Monday, February 4, 2013

I'm fine; I have a giraffe

It's hard to blog when you have a family. At the moment I'm trying to compose a story in my head before putting it down on paper and Noah is shrieking just to hear his little lungs work, the husband is rattling off big words from his nursing homework, and Dumpster is trying to steal a monkey rattle from Noah without anyone noticing. It is like a really bad orchestra primarily composed of out of tune bagpipes in here. . . And I just heard a sound that suggests it will not smell so lovely in this room in a few seconds. I'll be right back...

I suppose it would be hard to blog without a family too. No fodder for the story beasts.

For Christmas we gave Noah a walker, and it is his primary joy in life after milk. Or to put it more correctly, running over Dumpy and mercilessly chasing him down is a primary life joy. (Don't feel too sorry for the great Bully. All he has to do to escape Noah is step onto the carpet. As he isn't clever enough to figure this out, I declare him too stupid to defend. He deserves a good chasin'. More on my beloved Bully's stupidity later.)

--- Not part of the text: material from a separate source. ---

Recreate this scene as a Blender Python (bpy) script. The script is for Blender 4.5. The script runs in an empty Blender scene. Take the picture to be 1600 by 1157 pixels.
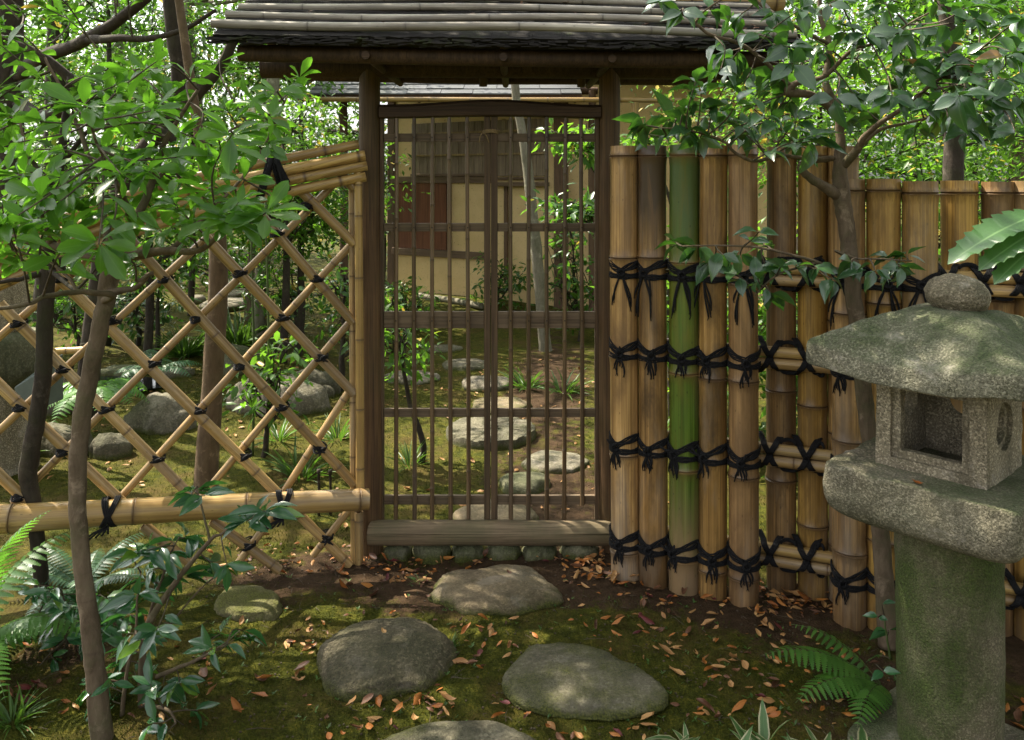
import bpy, math, random
import numpy as np
from mathutils import Vector, Matrix, noise as mnoise

random.seed(7)
rng = np.random.RandomState(11)
S = bpy.context.scene
col = S.collection

# ------------------------------------------------------------------ camera, light, exposure
F = 1300.0          # focal length in photo pixels (photo 1600 wide)
HY = 282.0          # horizon row of the photo
EYE = 1.5
cam = bpy.data.cameras.new('camera')
cam.sensor_fit = 'HORIZONTAL'
cam.sensor_width = 36.0
cam.lens = 36.0 * F / 1600.0
cam.shift_y = -(578.5 - HY) / 1600.0
cam.clip_start = 0.05
cam.clip_end = 800
cam.dof.use_dof = True
cam.dof.focus_distance = 3.0
cam.dof.aperture_fstop = 14.0
camo = bpy.data.objects.new('camera', cam)
camo.location = (0, 0, EYE)
camo.rotation_euler = (math.radians(90), 0, 0)
col.objects.link(camo)
S.camera = camo

SUN_DIR = Vector((-0.50, 0.33, 0.82)).normalized()     # towards the sun: high at the left, a little beyond the gate
sun_el = math.asin(SUN_DIR.z)
sun_az = math.atan2(SUN_DIR.x, SUN_DIR.y)
W_ = bpy.data.worlds.new('World')
S.world = W_
W_.use_nodes = True
nt = W_.node_tree
bg = nt.nodes['Background']
sky = nt.nodes.new('ShaderNodeTexSky')
sky.sky_type = 'NISHITA'
sky.sun_disc = False
sky.sun_elevation = sun_el
sky.sun_rotation = sun_az
sky.dust_density = 4.0           # bright hazy sky, nearly white
hsv = nt.nodes.new('ShaderNodeHueSaturation')
hsv.inputs['Saturation'].default_value = 0.14
nt.links.new(sky.outputs[0], hsv.inputs['Color'])
nt.links.new(hsv.outputs[0], bg.inputs[0])
bg.inputs[1].default_value = 0.14
sl = bpy.data.lights.new('sun', 'SUN')
sl.energy = 5.0
sl.angle = math.radians(0.53)
sl.color = (1.0, 0.91, 0.74)
so = bpy.data.objects.new('sun', sl)
so.rotation_euler = SUN_DIR.to_track_quat('Z', 'Y').to_euler()
so.location = (-6, 6, 10)
col.objects.link(so)
S.view_settings.view_transform = 'Standard'
S.view_settings.look = 'None'
S.view_settings.gamma = 1.0
S.view_settings.use_curve_mapping = False
S.view_settings.exposure = 1.70
S.render.engine = 'CYCLES'
S.cycles.max_bounces = 7
S.cycles.diffuse_bounces = 4
S.cycles.transmission_bounces = 4
S.cycles.sample_clamp_indirect = 6.0
S.cycles.use_denoising = True

# ------------------------------------------------------------------ helpers
def P(px, py, Y):
    return Vector(((px - 800.0) / F * Y, Y, EYE - (py - HY) / F * Y))

def PG(px, py):
    """point on the flat ground seen at a photo pixel"""
    Y = EYE * F / (py - HY)
    return Vector(((px - 800.0) / F * Y, Y, 0.0))

def gz(x, y):
    """height of the ground (works on numbers and arrays)"""
    x = np.asarray(x, float); y = np.asarray(y, float)
    h = 0.010 * np.sin(2.1 * x + 0.7) * np.cos(1.7 * y + 0.3) + 0.006 * np.sin(5.3 * x + 2.0 + 1.1 * y) * np.sin(4.7 * y - 1.0)
    h = h + 0.0035 * np.sin(13.0 * x + 3.0 * y) * np.cos(11.0 * y - 4.0 * x + 1.0)
    h = h + 0.02 * np.exp(-(((x + 1.7) / 0.5) ** 2 + ((y - 2.7) / 0.5) ** 2))
    far = np.clip((y - 5.0) / 6.0, 0, 1)
    h = h + far * (0.05 * np.sin(0.9 * x + 1.0) + 0.05 * np.sin(0.7 * y))
    left = np.clip((-x - 1.5) / 4.0, 0, 1) * np.clip((y - 4.5) / 5.0, 0, 1)
    h = h + left * 0.25
    h = h + 0.13 * np.clip((y - 7.8) / 1.2, 0, 1) * np.clip((2.2 + x) / 1.0, 0, 1)
    return h

def G(x, y):
    return float(gz(x, y))

WORLD = {}
def wm(o):
    return WORLD.get(o.name, Matrix.Identity(4)) if o else Matrix.Identity(4)

def link(o, parent=None, world=None):
    world = world if world is not None else Matrix.Identity(4)
    col.objects.link(o)
    if parent:
        o.parent = parent
        o.matrix_basis = wm(parent).inverted() @ world
    else:
        o.matrix_basis = world
    WORLD[o.name] = world
    return o

def tag(o, label=None, cat=None, group=None, kind=None):
    if label: o['label'] = label
    if cat: o['category'] = cat
    if group: o['group'] = group
    if kind: o['kind'] = kind
    return o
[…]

Mounted on either side of the walker are two plastic giraffes standing like great stone Argonath guarding the river of cereal flowing beneath them. At first these two giraffes were a cause of great concern to my little one. He swiveled his wrecking ball noggin from one to the other, unable to keep a wary eye on both. They encircled him like terrible velociraptors (see below), with those big, uncanny smiles painted on unfeeling, yellow faces.
Now that he has grown accustomed to the arrangement of his favorite gadget and realized that giraffes will not strike without extreme provocation, Baby Noah has put these creatures to use. He grabs them both like gear shifts pulling and pushing first this one then that. He drives his walker like a bulldozer, and I see a bright future in construction or gold digging on a Discovery Channel show ahead for him. And if, heavens forbid, he gets stuck on the carpet and his giraffe controls are unable to propel him anywhere, he greedily stuffs one into his mouth, gnawing on his horn, throwing a wicked look at the other as if to say, "Shape up, or you're next." Prey becomes predator in the wild kitchen jungle.

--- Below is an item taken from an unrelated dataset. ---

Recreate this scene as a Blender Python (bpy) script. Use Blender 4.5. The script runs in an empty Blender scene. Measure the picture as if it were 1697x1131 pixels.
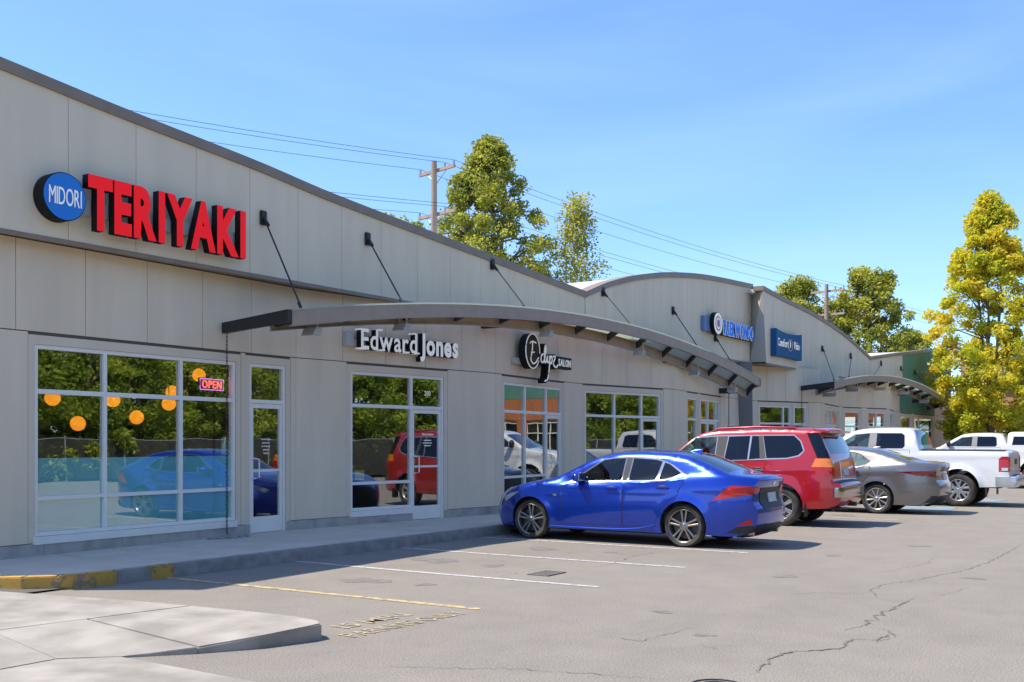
import bpy, bmesh, math, random
import numpy as np
from mathutils import Vector, Matrix, geometry
from mathutils.bvhtree import BVHTree
R = math.radians
random.seed(7); rng = np.random.default_rng(7)
scene = bpy.context.scene
C = scene.collection

# ------------------------------------------------------------------ camera, sky, sun, exposure
cam_d = bpy.data.cameras.new('camera'); cam = bpy.data.objects.new('camera', cam_d); C.objects.link(cam)
cam.location = (0, 0, 1.57); cam.rotation_euler = (R(90), 0, R(33.1 - 90))
cam_d.sensor_width = 36; cam_d.lens = 1750 / 1697 * 36
cam_d.shift_y = (735 - 565.5) / 1697; cam_d.clip_start = .1; cam_d.clip_end = 6000
scene.camera = cam
SUN = Vector((-.34, .484, 1)).normalized()
world = bpy.data.worlds.new('World'); scene.world = world; world.use_nodes = True
wn = world.node_tree.nodes; wl = world.node_tree.links
sky = wn.new('ShaderNodeTexSky'); sky.sky_type = 'NISHITA'; sky.sun_disc = False
sky.sun_elevation = math.asin(SUN.z); sky.sun_rotation = math.atan2(SUN.x, SUN.y)
sky.air_density = 1.0; sky.dust_density = .6; sky.ozone_density = 3.2; sky.altitude = 300
tc = wn.new('ShaderNodeTexCoord'); mp = wn.new('ShaderNodeMapping'); mp.inputs['Scale'].default_value = (1.1, 1.1, 6)
mp.inputs['Rotation'].default_value = (0, R(12), 0)
nz = wn.new('ShaderNodeTexNoise'); nz.inputs['Scale'].default_value = 1.6; nz.inputs['Detail'].default_value = 7; nz.inputs['Distortion'].default_value = .7
rp = wn.new('ShaderNodeValToRGB'); rp.color_ramp.elements[0].position = .44; rp.color_ramp.elements[0].color = (0, 0, 0, 1)
rp.color_ramp.elements[1].position = .95; rp.color_ramp.elements[1].color = (.34, .34, .34, 1)
mx = wn.new('ShaderNodeMixRGB'); mx.inputs[2].default_value = (4.2, 4.7, 5.4, 1)
wl.new(tc.outputs['Generated'], mp.inputs['Vector']); wl.new(mp.outputs[0], nz.inputs['Vector']); wl.new(nz.outputs['Fac'], rp.inputs[0])
wl.new(rp.outputs[0], mx.inputs[0]); wl.new(sky.outputs[0], mx.inputs[1])
tn = wn.new('ShaderNodeMixRGB'); tn.blend_type = 'MULTIPLY'; tn.inputs[0].default_value = 1; tn.inputs[2].default_value = (.67, .805, 1.02, 1); wl.new(mx.outputs[0], tn.inputs[1]); wl.new(tn.outputs[0], wn['Background'].inputs[0]); wn['Background'].inputs[1].default_value = .104
sl = bpy.data.lights.new('sun', 'SUN'); sl.energy = 2.5; sl.angle = R(.55); sl.color = (1, .93, .82)
so = bpy.data.objects.new('sun', sl); C.objects.link(so); so.rotation_euler = SUN.to_track_quat('Z', 'Y').to_euler()
scene.view_settings.view_transform = 'Standard'; scene.view_settings.look = 'None'
scene.view_settings.exposure = 1.42; scene.view_settings.gamma = 1

# ------------------------------------------------------------------ materials
MATS = {}
def mat(name, col, rough=.6, metal=0., col2=None, scale=5., detail=6., bump=0., bscale=60., coat=0., spec=.5, emit=0., stretch=None, lo=.35, hi=.65, streak=0.):
    if name in MATS: return MATS[name]
    m = bpy.data.materials.new(name); m.use_nodes = True; MATS[name] = m
    n = m.node_tree.nodes; l = m.node_tree.links; b = n['Principled BSDF']
    b.inputs['Base Color'].default_value = (*col, 1); b.inputs['Roughness'].default_value = rough; b.inputs['Metallic'].default_value = metal
    b.inputs['Specular IOR Level'].default_value = spec
    if coat: b.inputs['Coat Weight'].default_value = coat; b.inputs['Coat Roughness'].default_value = .03
    if emit: b.inputs['Emission Color'].default_value = (*col, 1); b.inputs['Emission Strength'].default_value = emit
    if col2 or bump:
        t = n.new('ShaderNodeTexCoord'); mpn = n.new('ShaderNodeMapping'); l.new(t.outputs['Object'], mpn.inputs[0])
        if stretch: mpn.inputs['Scale'].default_value = stretch
    if col2:
        z = n.new('ShaderNodeTexNoise'); z.inputs['Scale'].default_value = scale; z.inputs['Detail'].default_value = detail; l.new(mpn.outputs[0], z.inputs['Vector'])
        r = n.new('ShaderNodeValToRGB'); r.color_ramp.elements[0].position = lo; r.color_ramp.elements[1].position = hi
        r.color_ramp.elements[0].color = (*col, 1); r.color_ramp.elements[1].color = (*col2, 1)
        l.new(z.outputs['Fac'], r.inputs[0]); l.new(r.outputs[0], b.inputs['Base Color'])
    if streak:
        mp2 = n.new('ShaderNodeMapping'); mp2.inputs['Scale'].default_value = (1.7, 1.7, .16); l.new(t.outputs['Object'], mp2.inputs[0])
        z3 = n.new('ShaderNodeTexNoise'); z3.inputs['Scale'].default_value = 1.6; z3.inputs['Detail'].default_value = 6; l.new(mp2.outputs[0], z3.inputs['Vector'])
        r3 = n.new('ShaderNodeValToRGB'); r3.color_ramp.elements[0].position = .35; r3.color_ramp.elements[1].position = .62; r3.color_ramp.elements[0].color = (1 - streak, 1 - streak, 1 - streak * .95, 1); r3.color_ramp.elements[1].color = (1, 1, 1, 1); l.new(z3.outputs['Fac'], r3.inputs[0])
        x3 = n.new('ShaderNodeMixRGB'); x3.blend_type = 'MULTIPLY'; x3.inputs[0].default_value = 1; l.new(r.outputs[0], x3.inputs[1]); l.new(r3.outputs[0], x3.inputs[2]); l.new(x3.outputs[0], b.inputs['Base Color'])
    if bump:
        z2 = n.new('ShaderNodeTexNoise'); z2.inputs['Scale'].default_value = bscale; z2.inputs['Detail'].default_value = 4; l.new(t.outputs['Object'], z2.inputs['Vector'])
        bp = n.new('ShaderNodeBump'); bp.inputs['Strength'].default_value = bump; bp.inputs['Distance'].default_value = .02
        l.new(z2.outputs['Fac'], bp.inputs['Height']); l.new(bp.outputs[0], b.inputs['Normal'])
    return m
def glassmat(name, tint, refl, rough=0.0, gcol=(1, 1, 1), wavy=0.0):
    if name in MATS: return MATS[name]
    m = bpy.data.materials.new(name); m.use_nodes = True; MATS[name] = m
    n = m.node_tree.nodes; l = m.node_tree.links; n.remove(n['Principled BSDF'])
    wv = n.new('ShaderNodeTexNoise'); wv.inputs['Scale'].default_value = 1.1; wv.inputs['Detail'].default_value = 1; wt = n.new('ShaderNodeTexCoord'); l.new(wt.outputs['Object'], wv.inputs['Vector'])
    wb = n.new('ShaderNodeBump'); wb.inputs['Strength'].default_value = wavy; wb.inputs['Distance'].default_value = .1; l.new(wv.outputs['Fac'], wb.inputs['Height'])
    tr = n.new('ShaderNodeBsdfTransparent'); tr.inputs[0].default_value = (*tint, 1)
    g = n.new('ShaderNodeBsdfGlossy'); g.inputs['Roughness'].default_value = rough; g.inputs[0].default_value = (*gcol, 1); l.new(wb.outputs[0], g.inputs['Normal'])
    ge = n.new('ShaderNodeNewGeometry'); dt = n.new('ShaderNodeVectorMath'); dt.operation = 'DOT_PRODUCT'; l.new(ge.outputs['Normal'], dt.inputs[0]); l.new(ge.outputs['Incoming'], dt.inputs[1])
    ab = n.new('ShaderNodeMath'); ab.operation = 'ABSOLUTE'; l.new(dt.outputs['Value'], ab.inputs[0])
    om = n.new('ShaderNodeMath'); om.operation = 'SUBTRACT'; om.inputs[0].default_value = 1; om.use_clamp = True; l.new(ab.outputs[0], om.inputs[1])
    f = n.new('ShaderNodeMath'); f.operation = 'POWER'; f.inputs[1].default_value = 4; l.new(om.outputs[0], f.inputs[0])   # reflectance rises towards grazing angles
    a = n.new('ShaderNodeMath'); a.operation = 'ADD'; a.use_clamp = True; a.inputs[1].default_value = refl
    x = n.new('ShaderNodeMixShader'); l.new(f.outputs[0], a.inputs[0]); l.new(a.outputs[0], x.inputs[0])
    l.new(tr.outputs[0], x.inputs[1]); l.new(g.outputs[0], x.inputs[2]); l.new(x.outputs[0], n['Material Output'].inputs[0])
    return m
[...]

My son's life seems inextricably linked to these tall, spotted, Savannah creatures. At our baby shower he received a book about a dancing giraffe, and it remains one of his favorite. When given a Little People Noah's Ark, he immediately snagged the giraffes, two by two, and started teething on their heads. His great uncle Bob gave him a stuffed giraffe for Christmas and he was inseparable from it all day. So I imagine one day, my sweet Noah will be in an open jeep, cruising the plains of Africa, a sketch book in one hand and a tempting green shoot in the other.

But right now he's actually crying, not just screaming. The giraffes will have to wait until their destiny has his bath.